A new study called “Understanding Tablet Use: A Multi-Method Exploration,” compiled by Hendrik Muller, John Webb, and Jennifer Gove of Google found, unsurprisingly, that video games are a central activity for tablet owners. “[Our] goals were to provide a detailed picture of how people are using tablets today. We investigated when, where, why, and how people interact with content on their tablets,” reads the study, “We explored activities including, but not limited to, media consumption, shopping, cooking, and productivity.”

What did the 33 participants in Google’s study do the most with their tablets? Check their email. After that, though, Google found that the most common activity other than checking email on a tablet is playing video games. More than 51 percent of those surveyed used their tablet for gaming, and almost 11 percent of all time spent using the tablet was for playing games.

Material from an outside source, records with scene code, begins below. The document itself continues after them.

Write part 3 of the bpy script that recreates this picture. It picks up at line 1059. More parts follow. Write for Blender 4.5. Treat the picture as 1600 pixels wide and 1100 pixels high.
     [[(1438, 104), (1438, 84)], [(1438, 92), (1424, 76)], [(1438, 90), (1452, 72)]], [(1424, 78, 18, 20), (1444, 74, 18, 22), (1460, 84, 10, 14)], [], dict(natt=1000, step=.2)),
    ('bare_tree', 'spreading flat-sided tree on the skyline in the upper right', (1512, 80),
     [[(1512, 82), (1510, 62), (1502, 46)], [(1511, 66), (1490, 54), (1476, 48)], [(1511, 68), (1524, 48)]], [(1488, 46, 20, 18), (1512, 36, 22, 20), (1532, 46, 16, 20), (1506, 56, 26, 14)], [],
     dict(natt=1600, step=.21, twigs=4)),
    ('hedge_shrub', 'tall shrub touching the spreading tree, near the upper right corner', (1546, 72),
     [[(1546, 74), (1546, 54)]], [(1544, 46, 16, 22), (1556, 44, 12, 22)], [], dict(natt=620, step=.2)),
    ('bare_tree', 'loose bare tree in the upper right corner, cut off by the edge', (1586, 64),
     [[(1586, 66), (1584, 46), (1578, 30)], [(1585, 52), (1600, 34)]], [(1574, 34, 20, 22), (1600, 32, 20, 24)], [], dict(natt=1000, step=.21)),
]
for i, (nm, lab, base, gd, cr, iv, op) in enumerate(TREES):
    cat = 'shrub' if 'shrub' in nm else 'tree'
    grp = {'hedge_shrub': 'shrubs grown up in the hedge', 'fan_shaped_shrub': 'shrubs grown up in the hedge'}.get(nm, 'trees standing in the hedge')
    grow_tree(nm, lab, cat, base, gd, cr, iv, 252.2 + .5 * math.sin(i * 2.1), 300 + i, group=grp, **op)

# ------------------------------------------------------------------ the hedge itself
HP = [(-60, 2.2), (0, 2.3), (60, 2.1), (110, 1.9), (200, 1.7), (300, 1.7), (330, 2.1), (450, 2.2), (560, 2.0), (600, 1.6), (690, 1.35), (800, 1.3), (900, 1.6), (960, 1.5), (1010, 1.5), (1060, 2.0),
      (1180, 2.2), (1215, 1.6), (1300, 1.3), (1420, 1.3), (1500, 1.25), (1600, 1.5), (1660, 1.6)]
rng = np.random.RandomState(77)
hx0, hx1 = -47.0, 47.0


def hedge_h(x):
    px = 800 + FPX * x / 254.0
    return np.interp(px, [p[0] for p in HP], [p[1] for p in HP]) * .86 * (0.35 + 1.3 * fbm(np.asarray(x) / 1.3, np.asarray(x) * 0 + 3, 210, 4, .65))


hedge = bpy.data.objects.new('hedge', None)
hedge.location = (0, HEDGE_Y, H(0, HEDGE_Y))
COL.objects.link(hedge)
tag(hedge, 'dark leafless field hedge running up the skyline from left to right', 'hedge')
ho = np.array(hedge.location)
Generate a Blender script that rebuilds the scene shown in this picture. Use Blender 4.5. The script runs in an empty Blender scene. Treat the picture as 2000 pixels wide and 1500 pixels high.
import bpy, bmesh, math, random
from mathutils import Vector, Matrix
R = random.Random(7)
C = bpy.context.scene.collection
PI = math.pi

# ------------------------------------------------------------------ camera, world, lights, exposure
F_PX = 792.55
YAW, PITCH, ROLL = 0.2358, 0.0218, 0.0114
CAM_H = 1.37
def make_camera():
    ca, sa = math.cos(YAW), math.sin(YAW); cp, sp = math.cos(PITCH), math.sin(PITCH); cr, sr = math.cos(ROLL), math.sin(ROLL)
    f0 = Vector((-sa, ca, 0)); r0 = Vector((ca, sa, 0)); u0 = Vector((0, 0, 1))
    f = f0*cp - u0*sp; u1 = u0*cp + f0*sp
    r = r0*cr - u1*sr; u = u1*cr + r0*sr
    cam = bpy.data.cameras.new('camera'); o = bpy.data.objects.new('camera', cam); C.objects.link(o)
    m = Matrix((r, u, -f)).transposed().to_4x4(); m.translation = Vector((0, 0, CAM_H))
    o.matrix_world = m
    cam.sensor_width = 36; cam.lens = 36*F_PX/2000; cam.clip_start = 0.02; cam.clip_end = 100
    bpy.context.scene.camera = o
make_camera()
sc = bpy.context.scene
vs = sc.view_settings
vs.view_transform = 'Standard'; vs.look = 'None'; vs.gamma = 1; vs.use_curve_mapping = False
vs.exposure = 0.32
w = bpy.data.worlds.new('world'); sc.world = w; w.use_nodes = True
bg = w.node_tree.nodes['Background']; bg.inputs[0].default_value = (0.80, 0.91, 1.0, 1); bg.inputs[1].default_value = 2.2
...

Email use came first by a wide margin, with more than 84 percent of respondents using tablets for checking mail and nearly 19 percent of all time on the device spent doing so. What’s significant about Google’s findings in regard to gaming though is that it found people spent significantly more time playing games than they did on social networks, watching videos, shopping, or even web surfing. Even in those cases when a larger percentage of participants used their tablet for those activities—more than 57 percent of users used their devices for social networking for example—they spent just over 6 percent of their tablet time checking the networks, far less than on games.

Similar studies have been conducted in the past couple of years, as Google’s own says, but this study differs significantly. Nielsen, for example, found that social networking and video watching were took up more time than game playing. User habits are changing and fast.

What does that mean for game developers? Hard to say. Making money on tablets, even Apple’s hyper-popular iPad, is difficult. The average revenue from an iOS game is just $2400. People may be playing on tablets, but they’re still not spending what they do on consoles.